Buxton MRT’s new £45,000 response vehicle dedicated to memory of stalwart supporter

The new Buxton Mountain Rescue Team vehicle.
The new Buxton Mountain Rescue Team vehicle.

Buxton Mountain Rescue Team has dedicated its new £45,000 specialist response vehicle in memory of its late president Ian Hurst MBE.

The Toyota Hilux four-wheel drive vehicle is the latest addition to the volunteer force’s rescue fleet and will become its primary response vehicle.

The new Buxton Mountain Rescue Team vehicle has been dedicated to the memory of the late team president, Ian Hurst, and was unveiled by Ian's widow Zan and her family, pictured here with BMRT Vehicle Officer, Matt Simmon.

The new Buxton Mountain Rescue Team vehicle has been dedicated to the memory of the late team president, Ian Hurst, and was unveiled by Ian's widow Zan and her family, pictured here with BMRT Vehicle Officer, Matt Simmon.

It replaces the team’s ten-year-old Land Rover, enabling continued access to casualties via tracks and unmade roads as well as providing an all-year, all-weather capability on the roads.

Team-member Roger Bennett said: “The Toyota Hilux compliments the existing fleet of three vehicles, and each has a specific role in the team’s response depending on the nature of the call-out.”

The new vehicle bears an inscription in memory of Buxton resident Ian Hurst, a stalwart supporter of mountain rescue who died recently. Ian’s widow, Zan, together with family members, attended the team’s Dove Holes base last week for the official unveiling.

Careful budgeting by the charity built up a cash fund towards the cost of the vehicle, which was backed by a public fundraising campaign.

The inscription on the new vehicle, dedicated to Ian Hurst.

The inscription on the new vehicle, dedicated to Ian Hurst.

Among the individual supporters was Ben Brindley, from Tideswell, who ran seven marathons in seven days to raise £2,000, and Becky Higton whose sponsored climb of Mount Kilimanjaro contributed £5,000 after the team went to her aid during a fell race in 2014.

Roger thanked everyone who had contributed over the last two years to make the purchase possible.

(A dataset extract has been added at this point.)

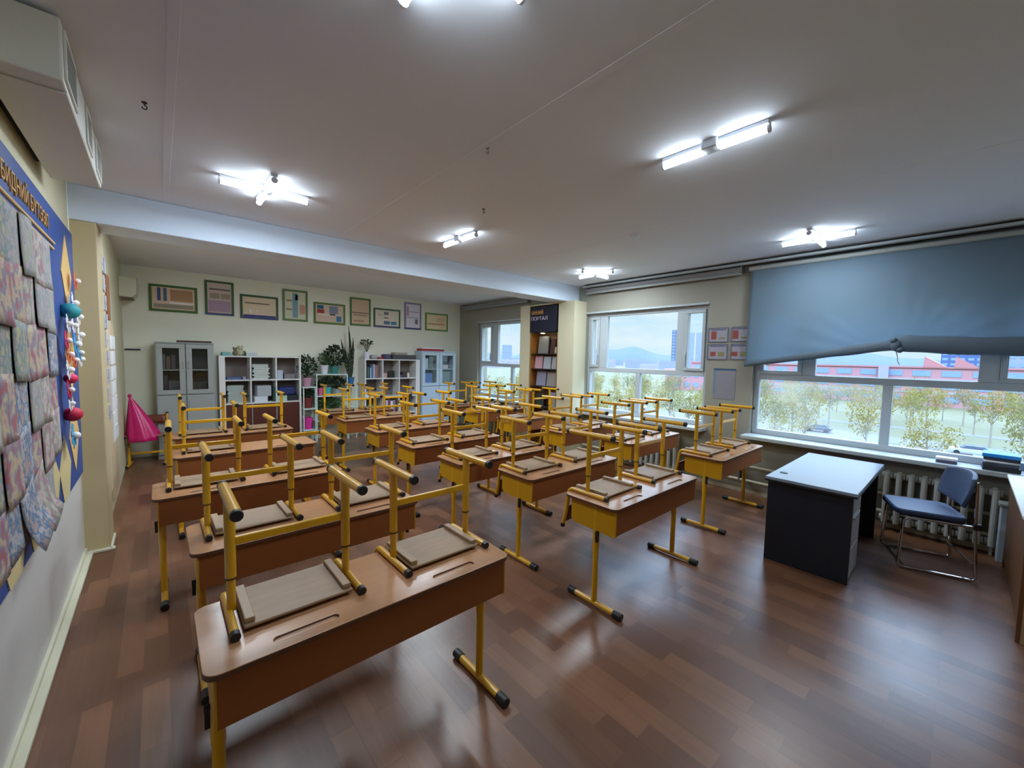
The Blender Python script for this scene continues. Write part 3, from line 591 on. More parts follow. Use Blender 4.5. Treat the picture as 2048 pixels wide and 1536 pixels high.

He said: “Donations come in all sizes, from small personal gifts to larger commercial grants from trusts and clubs. Every gift is greatly appreciated and without that super support the team would not be able to remain operational.

“As the team gets busier year on year the financial burden of providing the voluntary service grows. Team members give their time for rescues freely without a second thought, but the continued financial support of the public is essential to providing the service, which is free of charge to anyone in distress in a remote area.”